Dataset section:
★ ★ ★ ★ ★
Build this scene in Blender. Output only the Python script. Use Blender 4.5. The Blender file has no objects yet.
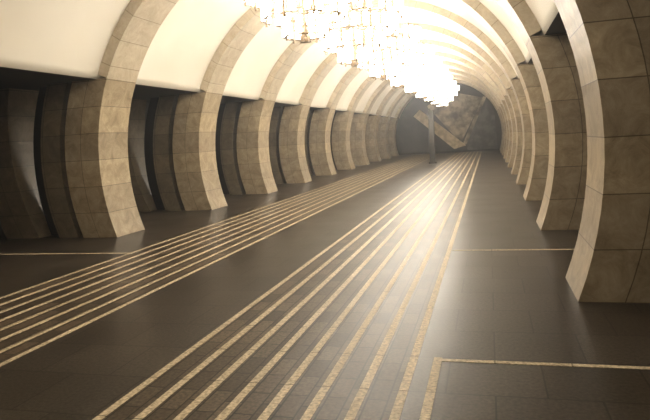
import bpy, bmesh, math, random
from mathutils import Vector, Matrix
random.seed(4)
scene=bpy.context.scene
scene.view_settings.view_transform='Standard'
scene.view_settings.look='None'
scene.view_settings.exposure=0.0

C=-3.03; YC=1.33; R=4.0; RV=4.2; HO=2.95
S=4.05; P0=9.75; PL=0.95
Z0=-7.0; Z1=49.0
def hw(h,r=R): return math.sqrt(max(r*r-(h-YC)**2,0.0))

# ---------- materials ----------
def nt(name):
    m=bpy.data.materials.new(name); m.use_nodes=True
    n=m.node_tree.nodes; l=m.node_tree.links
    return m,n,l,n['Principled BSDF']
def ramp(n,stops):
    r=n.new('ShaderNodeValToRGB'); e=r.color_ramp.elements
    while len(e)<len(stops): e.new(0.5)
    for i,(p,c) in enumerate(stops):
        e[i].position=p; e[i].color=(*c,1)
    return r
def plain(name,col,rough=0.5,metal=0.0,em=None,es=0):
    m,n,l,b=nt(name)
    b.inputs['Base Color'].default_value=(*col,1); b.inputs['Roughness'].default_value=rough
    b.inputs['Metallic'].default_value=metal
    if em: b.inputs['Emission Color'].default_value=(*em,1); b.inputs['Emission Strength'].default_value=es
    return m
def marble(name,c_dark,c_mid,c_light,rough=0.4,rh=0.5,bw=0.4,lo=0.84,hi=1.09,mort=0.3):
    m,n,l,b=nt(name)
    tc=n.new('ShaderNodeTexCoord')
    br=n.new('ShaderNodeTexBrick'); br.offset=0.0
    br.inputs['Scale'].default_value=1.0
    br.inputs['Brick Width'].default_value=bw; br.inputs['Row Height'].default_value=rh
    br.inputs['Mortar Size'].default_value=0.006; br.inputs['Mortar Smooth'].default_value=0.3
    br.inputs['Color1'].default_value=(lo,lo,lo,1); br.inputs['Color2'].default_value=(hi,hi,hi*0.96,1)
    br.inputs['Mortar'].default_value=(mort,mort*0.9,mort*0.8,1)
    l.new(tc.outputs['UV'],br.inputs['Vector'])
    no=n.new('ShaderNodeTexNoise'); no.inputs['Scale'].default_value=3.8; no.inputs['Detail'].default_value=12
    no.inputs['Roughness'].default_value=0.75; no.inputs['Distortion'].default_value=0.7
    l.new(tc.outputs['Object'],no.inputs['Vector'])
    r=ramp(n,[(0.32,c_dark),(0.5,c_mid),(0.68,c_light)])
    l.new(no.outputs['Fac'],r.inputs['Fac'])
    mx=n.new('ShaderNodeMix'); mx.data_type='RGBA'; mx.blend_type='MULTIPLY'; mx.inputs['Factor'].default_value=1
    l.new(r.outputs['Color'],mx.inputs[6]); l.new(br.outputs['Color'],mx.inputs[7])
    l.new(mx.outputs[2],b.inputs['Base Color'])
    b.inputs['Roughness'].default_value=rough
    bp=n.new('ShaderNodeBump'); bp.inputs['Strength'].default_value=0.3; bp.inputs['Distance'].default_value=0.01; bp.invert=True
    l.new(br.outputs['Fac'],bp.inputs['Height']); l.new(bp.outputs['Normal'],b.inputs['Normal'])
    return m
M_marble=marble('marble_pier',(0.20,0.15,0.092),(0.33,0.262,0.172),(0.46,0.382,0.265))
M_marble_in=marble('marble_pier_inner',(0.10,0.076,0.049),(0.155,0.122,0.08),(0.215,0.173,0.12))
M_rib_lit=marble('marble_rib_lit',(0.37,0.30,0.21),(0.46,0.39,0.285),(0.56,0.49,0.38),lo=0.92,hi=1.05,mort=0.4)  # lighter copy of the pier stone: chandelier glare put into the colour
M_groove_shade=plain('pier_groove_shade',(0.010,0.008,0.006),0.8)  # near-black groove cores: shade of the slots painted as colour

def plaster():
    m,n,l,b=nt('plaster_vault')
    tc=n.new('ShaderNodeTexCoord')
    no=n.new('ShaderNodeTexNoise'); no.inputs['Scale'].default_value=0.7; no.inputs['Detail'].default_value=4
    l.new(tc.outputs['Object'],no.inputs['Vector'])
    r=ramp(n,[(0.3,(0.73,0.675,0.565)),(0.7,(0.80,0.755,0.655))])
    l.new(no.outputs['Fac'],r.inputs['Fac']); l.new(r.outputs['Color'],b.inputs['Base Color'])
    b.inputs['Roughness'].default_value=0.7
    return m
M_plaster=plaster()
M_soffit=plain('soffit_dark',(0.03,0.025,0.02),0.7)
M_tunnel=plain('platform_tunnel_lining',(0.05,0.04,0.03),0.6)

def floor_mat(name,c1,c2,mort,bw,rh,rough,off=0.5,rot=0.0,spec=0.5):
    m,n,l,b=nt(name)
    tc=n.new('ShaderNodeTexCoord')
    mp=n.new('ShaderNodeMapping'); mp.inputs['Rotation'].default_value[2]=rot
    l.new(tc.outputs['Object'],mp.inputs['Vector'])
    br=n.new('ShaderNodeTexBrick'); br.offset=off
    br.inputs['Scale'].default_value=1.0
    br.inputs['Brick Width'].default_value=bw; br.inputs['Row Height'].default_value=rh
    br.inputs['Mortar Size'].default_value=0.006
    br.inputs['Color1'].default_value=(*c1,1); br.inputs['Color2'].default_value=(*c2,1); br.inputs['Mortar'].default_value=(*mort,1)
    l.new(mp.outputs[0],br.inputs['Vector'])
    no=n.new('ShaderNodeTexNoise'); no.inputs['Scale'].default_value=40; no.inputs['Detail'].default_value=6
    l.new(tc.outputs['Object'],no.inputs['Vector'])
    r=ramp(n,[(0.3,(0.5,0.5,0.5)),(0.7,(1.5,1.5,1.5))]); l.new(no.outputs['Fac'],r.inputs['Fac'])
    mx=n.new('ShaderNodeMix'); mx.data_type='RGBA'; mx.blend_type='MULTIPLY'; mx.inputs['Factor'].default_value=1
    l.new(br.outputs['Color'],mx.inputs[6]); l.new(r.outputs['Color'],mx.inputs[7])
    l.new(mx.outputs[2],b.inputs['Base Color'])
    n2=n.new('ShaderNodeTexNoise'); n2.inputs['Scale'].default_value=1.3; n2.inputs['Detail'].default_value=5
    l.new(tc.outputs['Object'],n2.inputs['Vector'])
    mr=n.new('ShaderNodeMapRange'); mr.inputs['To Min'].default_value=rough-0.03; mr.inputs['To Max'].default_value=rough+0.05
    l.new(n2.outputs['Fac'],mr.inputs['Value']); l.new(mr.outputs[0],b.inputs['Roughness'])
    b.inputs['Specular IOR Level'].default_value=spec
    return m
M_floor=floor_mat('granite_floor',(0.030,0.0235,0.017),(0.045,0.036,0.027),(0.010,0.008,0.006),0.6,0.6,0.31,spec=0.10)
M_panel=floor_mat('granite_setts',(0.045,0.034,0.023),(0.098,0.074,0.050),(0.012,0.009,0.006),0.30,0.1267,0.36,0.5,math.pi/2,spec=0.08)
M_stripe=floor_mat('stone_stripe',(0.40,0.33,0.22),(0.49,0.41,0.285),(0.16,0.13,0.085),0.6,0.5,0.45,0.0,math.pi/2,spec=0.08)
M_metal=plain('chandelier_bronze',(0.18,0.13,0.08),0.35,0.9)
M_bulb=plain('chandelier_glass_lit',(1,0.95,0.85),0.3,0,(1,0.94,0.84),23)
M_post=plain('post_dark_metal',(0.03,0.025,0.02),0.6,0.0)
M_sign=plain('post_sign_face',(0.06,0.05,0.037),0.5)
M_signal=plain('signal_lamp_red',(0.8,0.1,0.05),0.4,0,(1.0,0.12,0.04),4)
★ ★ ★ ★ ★
What the exercise asks:
Transcribe the material exactly, leaving every picture out.

Result of this task:
Build this scene in Blender. Output only the Python script. Use Blender 4.5. The Blender file has no objects yet.
import bpy, bmesh, math, random
from mathutils import Vector, Matrix
random.seed(4)
scene=bpy.context.scene
scene.view_settings.view_transform='Standard'
scene.view_settings.look='None'
scene.view_settings.exposure=0.0

C=-3.03; YC=1.33; R=4.0; RV=4.2; HO=2.95
S=4.05; P0=9.75; PL=0.95
Z0=-7.0; Z1=49.0
def hw(h,r=R): return math.sqrt(max(r*r-(h-YC)**2,0.0))

# ---------- materials ----------
def nt(name):
    m=bpy.data.materials.new(name); m.use_nodes=True
    n=m.node_tree.nodes; l=m.node_tree.links
    return m,n,l,n['Principled BSDF']
def ramp(n,stops):
    r=n.new('ShaderNodeValToRGB'); e=r.color_ramp.elements
    while len(e)<len(stops): e.new(0.5)
    for i,(p,c) in enumerate(stops):
        e[i].position=p; e[i].color=(*c,1)
    return r
def plain(name,col,rough=0.5,metal=0.0,em=None,es=0):
    m,n,l,b=nt(name)
    b.inputs['Base Color'].default_value=(*col,1); b.inputs['Roughness'].default_value=rough
    b.inputs['Metallic'].default_value=metal
    if em: b.inputs['Emission Color'].default_value=(*em,1); b.inputs['Emission Strength'].default_value=es
    return m
def marble(name,c_dark,c_mid,c_light,rough=0.4,rh=0.5,bw=0.4,lo=0.84,hi=1.09,mort=0.3):
    m,n,l,b=nt(name)
    tc=n.new('ShaderNodeTexCoord')
    br=n.new('ShaderNodeTexBrick'); br.offset=0.0
    br.inputs['Scale'].default_value=1.0
    br.inputs['Brick Width'].default_value=bw; br.inputs['Row Height'].default_value=rh
    br.inputs['Mortar Size'].default_value=0.006; br.inputs['Mortar Smooth'].default_value=0.3
    br.inputs['Color1'].default_value=(lo,lo,lo,1); br.inputs['Color2'].default_value=(hi,hi,hi*0.96,1)
    br.inputs['Mortar'].default_value=(mort,mort*0.9,mort*0.8,1)
    l.new(tc.outputs['UV'],br.inputs['Vector'])
    no=n.new('ShaderNodeTexNoise'); no.inputs['Scale'].default_value=3.8; no.inputs['Detail'].default_value=12
    no.inputs['Roughness'].default_value=0.75; no.inputs['Distortion'].default_value=0.7
    l.new(tc.outputs['Object'],no.inputs['Vector'])
    r=ramp(n,[(0.32,c_dark),(0.5,c_mid),(0.68,c_light)])
    l.new(no.outputs['Fac'],r.inputs['Fac'])
    mx=n.new('ShaderNodeMix'); mx.data_type='RGBA'; mx.blend_type='MULTIPLY'; mx.inputs['Factor'].default_value=1
    l.new(r.outputs['Color'],mx.inputs[6]); l.new(br.outputs['Color'],mx.inputs[7])
    l.new(mx.outputs[2],b.inputs['Base Color'])
    b.inputs['Roughness'].default_value=rough
    bp=n.new('ShaderNodeBump'); bp.inputs['Strength'].default_value=0.3; bp.inputs['Distance'].default_value=0.01; bp.invert=True
    l.new(br.outputs['Fac'],bp.inputs['Height']); l.new(bp.outputs['Normal'],b.inputs['Normal'])
    return m
M_marble=marble('marble_pier',(0.20,0.15,0.092),(0.33,0.262,0.172),(0.46,0.382,0.265))
M_marble_in=marble('marble_pier_inner',(0.10,0.076,0.049),(0.155,0.122,0.08),(0.215,0.173,0.12))
M_rib_lit=marble('marble_rib_lit',(0.37,0.30,0.21),(0.46,0.39,0.285),(0.56,0.49,0.38),lo=0.92,hi=1.05,mort=0.4)  # lighter copy of the pier stone: chandelier glare put into the colour
M_groove_shade=plain('pier_groove_shade',(0.010,0.008,0.006),0.8)  # near-black groove cores: shade of the slots painted as colour

def plaster():
    m,n,l,b=nt('plaster_vault')
    tc=n.new('ShaderNodeTexCoord')
    no=n.new('ShaderNodeTexNoise'); no.inputs['Scale'].default_value=0.7; no.inputs['Detail'].default_value=4
    l.new(tc.outputs['Object'],no.inputs['Vector'])
    r=ramp(n,[(0.3,(0.73,0.675,0.565)),(0.7,(0.80,0.755,0.655))])
    l.new(no.outputs['Fac'],r.inputs['Fac']); l.new(r.outputs['Color'],b.inputs['Base Color'])
    b.inputs['Roughness'].default_value=0.7
    return m
M_plaster=plaster()
M_soffit=plain('soffit_dark',(0.03,0.025,0.02),0.7)
M_tunnel=plain('platform_tunnel_lining',(0.05,0.04,0.03),0.6)

def floor_mat(name,c1,c2,mort,bw,rh,rough,off=0.5,rot=0.0,spec=0.5):
    m,n,l,b=nt(name)
    tc=n.new('ShaderNodeTexCoord')
    mp=n.new('ShaderNodeMapping'); mp.inputs['Rotation'].default_value[2]=rot
    l.new(tc.outputs['Object'],mp.inputs['Vector'])
    br=n.new('ShaderNodeTexBrick'); br.offset=off
    br.inputs['Scale'].default_value=1.0
    br.inputs['Brick Width'].default_value=bw; br.inputs['Row Height'].default_value=rh
    br.inputs['Mortar Size'].default_value=0.006
    br.inputs['Color1'].default_value=(*c1,1); br.inputs['Color2'].default_value=(*c2,1); br.inputs['Mortar'].default_value=(*mort,1)
    l.new(mp.outputs[0],br.inputs['Vector'])
    no=n.new('ShaderNodeTexNoise'); no.inputs['Scale'].default_value=40; no.inputs['Detail'].default_value=6
    l.new(tc.outputs['Object'],no.inputs['Vector'])
    r=ramp(n,[(0.3,(0.5,0.5,0.5)),(0.7,(1.5,1.5,1.5))]); l.new(no.outputs['Fac'],r.inputs['Fac'])
    mx=n.new('ShaderNodeMix'); mx.data_type='RGBA'; mx.blend_type='MULTIPLY'; mx.inputs['Factor'].default_value=1
    l.new(br.outputs['Color'],mx.inputs[6]); l.new(r.outputs['Color'],mx.inputs[7])
    l.new(mx.outputs[2],b.inputs['Base Color'])
    n2=n.new('ShaderNodeTexNoise'); n2.inputs['Scale'].default_value=1.3; n2.inputs['Detail'].default_value=5
    l.new(tc.outputs['Object'],n2.inputs['Vector'])
    mr=n.new('ShaderNodeMapRange'); mr.inputs['To Min'].default_value=rough-0.03; mr.inputs['To Max'].default_value=rough+0.05
    l.new(n2.outputs['Fac'],mr.inputs['Value']); l.new(mr.outputs[0],b.inputs['Roughness'])
    b.inputs['Specular IOR Level'].default_value=spec
    return m
M_floor=floor_mat('granite_floor',(0.030,0.0235,0.017),(0.045,0.036,0.027),(0.010,0.008,0.006),0.6,0.6,0.31,spec=0.10)
M_panel=floor_mat('granite_setts',(0.045,0.034,0.023),(0.098,0.074,0.050),(0.012,0.009,0.006),0.30,0.1267,0.36,0.5,math.pi/2,spec=0.08)
M_stripe=floor_mat('stone_stripe',(0.40,0.33,0.22),(0.49,0.41,0.285),(0.16,0.13,0.085),0.6,0.5,0.45,0.0,math.pi/2,spec=0.08)
M_metal=plain('chandelier_bronze',(0.18,0.13,0.08),0.35,0.9)
M_bulb=plain('chandelier_glass_lit',(1,0.95,0.85),0.3,0,(1,0.94,0.84),23)
M_post=plain('post_dark_metal',(0.03,0.025,0.02),0.6,0.0)
M_sign=plain('post_sign_face',(0.06,0.05,0.037),0.5)
M_signal=plain('signal_lamp_red',(0.8,0.1,0.05),0.4,0,(1.0,0.12,0.04),4)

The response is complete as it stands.